Output the material word for word. Leave each picture out.
---------- Data extract ----------
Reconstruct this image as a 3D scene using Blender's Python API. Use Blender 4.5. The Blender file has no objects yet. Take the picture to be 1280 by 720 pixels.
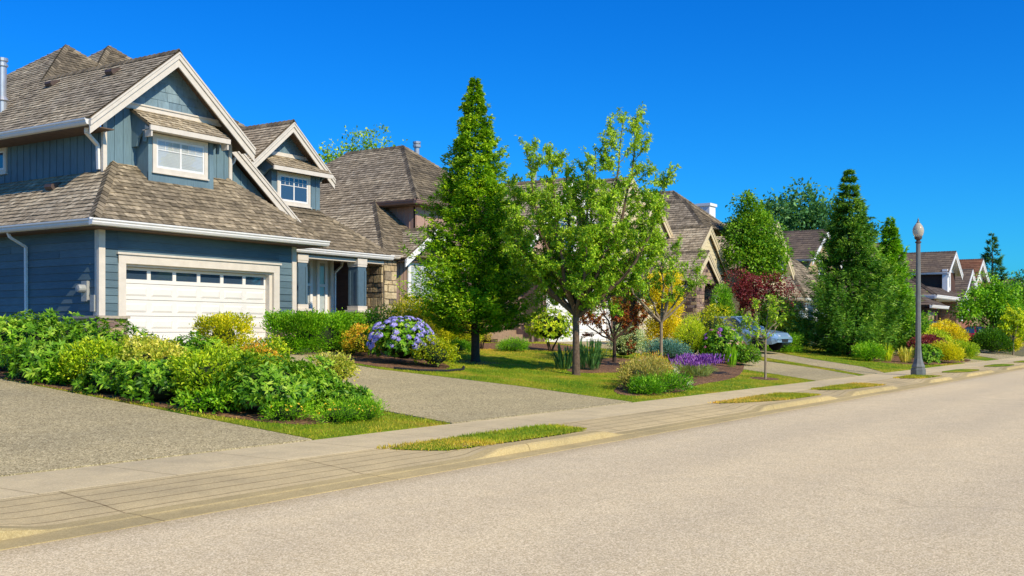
import bpy, math, random
import numpy as np
from mathutils import Vector as V
random.seed(7); RNG=np.random.default_rng(7)
sc=bpy.context.scene; COL=sc.collection
PI=math.pi
# ---------------------------------------------------------------- materials
def lin(h):
    h=h.lstrip('#'); o=[]
    for i in (0,2,4):
        c=int(h[i:i+2],16)/255; o.append(c/12.92 if c<=.04045 else ((c+.055)/1.055)**2.4)
    return (*o,1)
def newmat(n):
    m=bpy.data.materials.new(n); m.use_nodes=True; t=m.node_tree
    return m,t,t.nodes,t.links,t.nodes['Principled BSDF']
def ramp(N,cols,pos=None):
    r=N.new('ShaderNodeValToRGB'); e=r.color_ramp.elements
    while len(e)<len(cols): e.new(.5)
    for i,c in enumerate(cols):
        e[i].position=(i/(len(cols)-1) if pos is None else pos[i]); e[i].color=lin(c) if isinstance(c,str) else c
    return r
def noise(N,L,scale,detail=4,stretch=None,rough=.55):
    g=N.new('ShaderNodeNewGeometry'); n=N.new('ShaderNodeTexNoise'); n.inputs['Scale'].default_value=scale
    n.inputs['Detail'].default_value=detail; n.inputs['Roughness'].default_value=rough
    if stretch:
        m=N.new('ShaderNodeMapping'); m.inputs['Scale'].default_value=stretch
        L.new(g.outputs['Position'],m.inputs['Vector']); L.new(m.outputs['Vector'],n.inputs['Vector'])
    else: L.new(g.outputs['Position'],n.inputs['Vector'])
    return n
def mulc(N,L,a,b,fac=1,mode='MULTIPLY'):
    m=N.new('ShaderNodeMixRGB'); m.blend_type=mode; m.inputs[0].default_value=fac
    L.new(a,m.inputs[1])
    if hasattr(b,'node'): L.new(b,m.inputs[2])
    else: m.inputs[2].default_value=b
    return m.outputs[0]
def bump(N,L,P,h,st=.3,dist=.02):
    b=N.new('ShaderNodeBump'); b.inputs['Strength'].default_value=st; b.inputs['Distance'].default_value=dist
    L.new(h,b.inputs['Height']); L.new(b.outputs['Normal'],P.inputs['Normal'])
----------
The result |
Reconstruct this image as a 3D scene using Blender's Python API. Use Blender 4.5. The Blender file has no objects yet. Take the picture to be 1280 by 720 pixels.
import bpy, math, random
import numpy as np
from mathutils import Vector as V
random.seed(7); RNG=np.random.default_rng(7)
sc=bpy.context.scene; COL=sc.collection
PI=math.pi
# ---------------------------------------------------------------- materials
def lin(h):
    h=h.lstrip('#'); o=[]
    for i in (0,2,4):
        c=int(h[i:i+2],16)/255; o.append(c/12.92 if c<=.04045 else ((c+.055)/1.055)**2.4)
    return (*o,1)
def newmat(n):
    m=bpy.data.materials.new(n); m.use_nodes=True; t=m.node_tree
    return m,t,t.nodes,t.links,t.nodes['Principled BSDF']
def ramp(N,cols,pos=None):
    r=N.new('ShaderNodeValToRGB'); e=r.color_ramp.elements
    while len(e)<len(cols): e.new(.5)
    for i,c in enumerate(cols):
        e[i].position=(i/(len(cols)-1) if pos is None else pos[i]); e[i].color=lin(c) if isinstance(c,str) else c
    return r
def noise(N,L,scale,detail=4,stretch=None,rough=.55):
    g=N.new('ShaderNodeNewGeometry'); n=N.new('ShaderNodeTexNoise'); n.inputs['Scale'].default_value=scale
    n.inputs['Detail'].default_value=detail; n.inputs['Roughness'].default_value=rough
    if stretch:
        m=N.new('ShaderNodeMapping'); m.inputs['Scale'].default_value=stretch
        L.new(g.outputs['Position'],m.inputs['Vector']); L.new(m.outputs['Vector'],n.inputs['Vector'])
    else: L.new(g.outputs['Position'],n.inputs['Vector'])
    return n
def mulc(N,L,a,b,fac=1,mode='MULTIPLY'):
    m=N.new('ShaderNodeMixRGB'); m.blend_type=mode; m.inputs[0].default_value=fac
    L.new(a,m.inputs[1])
    if hasattr(b,'node'): L.new(b,m.inputs[2])
    else: m.inputs[2].default_value=b
    return m.outputs[0]
def bump(N,L,P,h,st=.3,dist=.02):
    b=N.new('ShaderNodeBump'); b.inputs['Strength'].default_value=st; b.inputs['Distance'].default_value=dist
    L.new(h,b.inputs['Height']); L.new(b.outputs['Normal'],P.inputs['Normal'])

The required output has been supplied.